The single most glorious experience I have ever felt from music. The room I was in was very large, and all along one side of it were leaded windows and the lite from the Niagara Falls parkway was shining across the yard through them, twinkling on the opposite wall where the fireplace was, surrounded by book shelves closed in by glass paneled doors. It was a very warm and comforting room, it felt stable, and old, and established. The sound came flowing out of that oaken box as if it were in 3 dimensions and it filled every possible nook and cranny that very large room could offer. The richness of the audio and fullness of it can only be compared to the first time I had heard an audio CD. I was astounded! The music box was playing a piece of music I would later discover to be that of Guiseppi Verdi, from an opera entitled Aida. It was so very colourful, so full and complete, and touched every emotional button hidden within me. Out it flowed, bright, layers upon layers of harmony and rhythm, the melodies prominent and full of life like I had never heard in music before. There I was, 8 yrs old, and not only was I feeling my meaning of life, I was hearing it, right there, live. It was at the moment, when I first heard the strains of Aida, that I knew, my life would only be a complete and happy experience, if I dedicated it to making music like that! I was dumbfounded and of course, would find myself asking my Aunt all kinds of questions about the instrument. What was it? where did it come from? How could it have been sitting there all these years and remain so disguised to me? I would get my answers, and they only added to the marvel I had felt. That was definitely it for me folks, I was 8 yrs old and I had experienced my first epiphany. For lack of a more appropriate description, I had my first religious experience.
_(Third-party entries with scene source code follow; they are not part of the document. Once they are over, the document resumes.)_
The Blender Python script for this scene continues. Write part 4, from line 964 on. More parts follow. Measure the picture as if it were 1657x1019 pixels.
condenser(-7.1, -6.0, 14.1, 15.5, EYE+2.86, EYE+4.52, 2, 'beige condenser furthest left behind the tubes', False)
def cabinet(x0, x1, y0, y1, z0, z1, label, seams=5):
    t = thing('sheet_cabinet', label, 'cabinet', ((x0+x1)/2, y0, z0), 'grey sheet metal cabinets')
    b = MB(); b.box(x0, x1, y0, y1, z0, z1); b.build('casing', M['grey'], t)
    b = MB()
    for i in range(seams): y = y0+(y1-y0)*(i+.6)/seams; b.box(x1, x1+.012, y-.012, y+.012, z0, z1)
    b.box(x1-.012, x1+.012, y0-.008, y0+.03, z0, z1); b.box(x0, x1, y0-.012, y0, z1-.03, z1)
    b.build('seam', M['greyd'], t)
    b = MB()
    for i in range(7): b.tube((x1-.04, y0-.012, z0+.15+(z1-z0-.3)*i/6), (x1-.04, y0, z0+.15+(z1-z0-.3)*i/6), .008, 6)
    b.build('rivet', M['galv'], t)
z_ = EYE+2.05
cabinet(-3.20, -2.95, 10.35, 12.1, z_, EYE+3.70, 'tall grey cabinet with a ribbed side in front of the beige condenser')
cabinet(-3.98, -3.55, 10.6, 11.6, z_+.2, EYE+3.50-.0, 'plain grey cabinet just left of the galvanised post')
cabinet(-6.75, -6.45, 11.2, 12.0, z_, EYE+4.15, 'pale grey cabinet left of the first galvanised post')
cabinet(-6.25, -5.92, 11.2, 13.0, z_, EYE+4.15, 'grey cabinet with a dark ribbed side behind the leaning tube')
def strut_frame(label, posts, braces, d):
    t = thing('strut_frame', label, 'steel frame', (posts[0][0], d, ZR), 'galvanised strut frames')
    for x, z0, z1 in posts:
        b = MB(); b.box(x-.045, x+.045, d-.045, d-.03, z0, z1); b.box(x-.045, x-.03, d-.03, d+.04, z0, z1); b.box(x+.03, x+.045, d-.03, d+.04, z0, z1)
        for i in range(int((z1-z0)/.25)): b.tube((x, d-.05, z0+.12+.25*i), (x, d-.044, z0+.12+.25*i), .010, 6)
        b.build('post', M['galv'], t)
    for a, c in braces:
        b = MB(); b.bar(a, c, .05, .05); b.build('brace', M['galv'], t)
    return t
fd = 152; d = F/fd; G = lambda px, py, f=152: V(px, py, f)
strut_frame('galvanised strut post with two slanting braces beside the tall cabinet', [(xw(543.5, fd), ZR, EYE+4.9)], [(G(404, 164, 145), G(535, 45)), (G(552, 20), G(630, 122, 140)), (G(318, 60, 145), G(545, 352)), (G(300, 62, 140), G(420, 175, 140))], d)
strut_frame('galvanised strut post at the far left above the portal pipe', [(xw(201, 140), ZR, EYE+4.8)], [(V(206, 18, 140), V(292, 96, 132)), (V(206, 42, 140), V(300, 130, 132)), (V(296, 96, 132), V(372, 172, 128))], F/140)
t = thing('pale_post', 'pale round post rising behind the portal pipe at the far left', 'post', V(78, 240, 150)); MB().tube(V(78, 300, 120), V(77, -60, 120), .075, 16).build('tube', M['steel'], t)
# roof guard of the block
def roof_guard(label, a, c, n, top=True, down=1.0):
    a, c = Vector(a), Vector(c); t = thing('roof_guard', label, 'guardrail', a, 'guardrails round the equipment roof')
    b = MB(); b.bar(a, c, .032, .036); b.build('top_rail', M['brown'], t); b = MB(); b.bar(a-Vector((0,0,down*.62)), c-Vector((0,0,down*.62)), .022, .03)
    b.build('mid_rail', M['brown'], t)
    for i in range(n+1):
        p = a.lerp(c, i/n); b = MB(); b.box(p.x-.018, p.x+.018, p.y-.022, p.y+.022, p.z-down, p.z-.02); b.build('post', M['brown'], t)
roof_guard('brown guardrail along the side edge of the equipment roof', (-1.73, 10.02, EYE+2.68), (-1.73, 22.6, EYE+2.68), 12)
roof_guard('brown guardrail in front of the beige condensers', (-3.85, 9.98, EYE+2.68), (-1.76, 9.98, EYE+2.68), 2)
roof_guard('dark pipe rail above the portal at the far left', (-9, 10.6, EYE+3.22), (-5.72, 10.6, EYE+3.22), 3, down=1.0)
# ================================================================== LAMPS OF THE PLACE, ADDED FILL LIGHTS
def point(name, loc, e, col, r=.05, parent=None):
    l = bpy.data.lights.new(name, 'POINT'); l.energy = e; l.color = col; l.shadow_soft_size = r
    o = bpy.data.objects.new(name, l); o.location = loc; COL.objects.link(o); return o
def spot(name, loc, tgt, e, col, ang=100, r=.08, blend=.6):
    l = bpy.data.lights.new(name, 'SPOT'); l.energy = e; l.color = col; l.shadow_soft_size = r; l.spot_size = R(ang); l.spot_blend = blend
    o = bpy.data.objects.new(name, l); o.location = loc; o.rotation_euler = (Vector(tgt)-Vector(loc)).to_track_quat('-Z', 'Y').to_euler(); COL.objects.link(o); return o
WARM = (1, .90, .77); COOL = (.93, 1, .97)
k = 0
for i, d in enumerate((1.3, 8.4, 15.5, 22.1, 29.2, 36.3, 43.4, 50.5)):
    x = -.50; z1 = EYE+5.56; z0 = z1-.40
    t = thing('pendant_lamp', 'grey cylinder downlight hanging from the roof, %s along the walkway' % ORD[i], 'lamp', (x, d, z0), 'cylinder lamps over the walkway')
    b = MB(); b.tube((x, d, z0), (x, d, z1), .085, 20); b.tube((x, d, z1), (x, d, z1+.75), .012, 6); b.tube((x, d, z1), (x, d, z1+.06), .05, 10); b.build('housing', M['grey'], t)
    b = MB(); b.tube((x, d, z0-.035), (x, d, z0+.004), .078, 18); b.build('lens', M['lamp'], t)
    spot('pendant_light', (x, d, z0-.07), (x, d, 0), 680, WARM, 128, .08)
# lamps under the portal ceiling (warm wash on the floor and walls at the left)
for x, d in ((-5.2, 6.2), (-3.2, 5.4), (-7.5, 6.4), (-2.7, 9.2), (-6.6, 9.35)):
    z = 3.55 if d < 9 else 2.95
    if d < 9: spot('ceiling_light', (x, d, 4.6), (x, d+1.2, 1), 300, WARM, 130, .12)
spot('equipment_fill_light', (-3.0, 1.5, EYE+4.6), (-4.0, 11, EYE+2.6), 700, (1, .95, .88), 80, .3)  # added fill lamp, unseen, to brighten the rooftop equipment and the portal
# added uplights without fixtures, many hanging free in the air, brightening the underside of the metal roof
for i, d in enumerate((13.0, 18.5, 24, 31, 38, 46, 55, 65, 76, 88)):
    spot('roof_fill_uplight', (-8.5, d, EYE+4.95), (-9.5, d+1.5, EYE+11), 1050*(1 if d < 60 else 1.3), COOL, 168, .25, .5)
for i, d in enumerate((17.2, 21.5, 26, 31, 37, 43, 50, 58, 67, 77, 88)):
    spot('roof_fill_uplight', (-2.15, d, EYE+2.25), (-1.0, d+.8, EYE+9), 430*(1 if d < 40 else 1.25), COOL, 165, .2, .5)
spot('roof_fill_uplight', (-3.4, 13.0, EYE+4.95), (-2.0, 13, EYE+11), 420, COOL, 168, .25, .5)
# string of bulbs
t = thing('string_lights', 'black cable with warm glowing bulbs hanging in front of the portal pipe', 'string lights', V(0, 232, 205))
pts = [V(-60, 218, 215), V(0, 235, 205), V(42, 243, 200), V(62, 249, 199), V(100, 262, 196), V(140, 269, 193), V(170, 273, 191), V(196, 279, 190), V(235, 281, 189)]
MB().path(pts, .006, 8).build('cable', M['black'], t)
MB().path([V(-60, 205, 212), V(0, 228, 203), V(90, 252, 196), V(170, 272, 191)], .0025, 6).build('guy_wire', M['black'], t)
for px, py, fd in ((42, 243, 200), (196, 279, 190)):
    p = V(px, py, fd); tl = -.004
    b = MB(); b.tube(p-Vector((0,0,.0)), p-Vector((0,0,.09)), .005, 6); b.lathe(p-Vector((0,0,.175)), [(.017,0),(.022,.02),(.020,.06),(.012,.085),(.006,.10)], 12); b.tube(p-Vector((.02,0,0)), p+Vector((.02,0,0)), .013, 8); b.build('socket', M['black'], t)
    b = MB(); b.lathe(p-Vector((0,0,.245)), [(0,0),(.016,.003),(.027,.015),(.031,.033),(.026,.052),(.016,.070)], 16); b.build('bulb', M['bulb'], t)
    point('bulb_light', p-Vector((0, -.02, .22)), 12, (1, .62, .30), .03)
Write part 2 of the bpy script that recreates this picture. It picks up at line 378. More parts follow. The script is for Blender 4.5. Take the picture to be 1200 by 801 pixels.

It turns out, that when my Aunt had been adopted by my dad’s family; when she was a little girl from Italy, she was sent a very special gift. Her Italian family had sent with her, this music box, as a gift to her new family that had adopted her. It turns out that this music box was as special to my Godmother as it had become to me. It came from Italy, and was made sometime in the mid 1800′s by a company back then known as Sorrento. My Aunt was offered, probably in the mid 1970′s, the sum of 25,000$ for it, American, and she turned it down. It turns out that what she has is one of the most complete collections of music rolls that could ever be purchased with the classical instrument. Not only was the music box in pristine condition, but it had also been sent with an original cabinet, full of drawers containing rolls of opera music, Italian folk music, all in fully orchestrated format. There must have been 8 drawers in this cabinet, and in each drawer there was 4 rolls. She truly, in every sense of the word, has a very, very special item there. What’s most fantastic about it for me, is that I got to hear it, in all of it’s glory, suddenly one Sunday evening. This brings me back to my opening comments on what I used to do with classical music on my computer, how I used to manipulate the notes into configurations. What I found was that I was capable of arranging the notes from these files into configurations that would imitate sound as would come off of a music box roll. I could arrange the bass notes, the mid range notes, and the highest notes from left to right in the stereo field. This would mimic the way notes were arranged on a music box roll, just as they are arranged inside a piano. When I played back this music, applying a music box “voice” to it, I was able to mimic that incredible 3D, life like audio experience I had when I first heard the Sorrento music box in my grandmother’s living-room. I have never heard music so colourful, so life like as I had heard that evening; it was Verdi, it was opera, and it moved me more than any music has ever moved me since.

I have become very fond of the opera format, especially that of the Italian school from the 19th century. If there was ever a more fundamental reason for me to use Opera as my format of choice for my most major work of art yet, I haven’t come across it. My reason is clear to me. I must write an Opera so that I can complete within me, the meaning of what I experienced as a boy.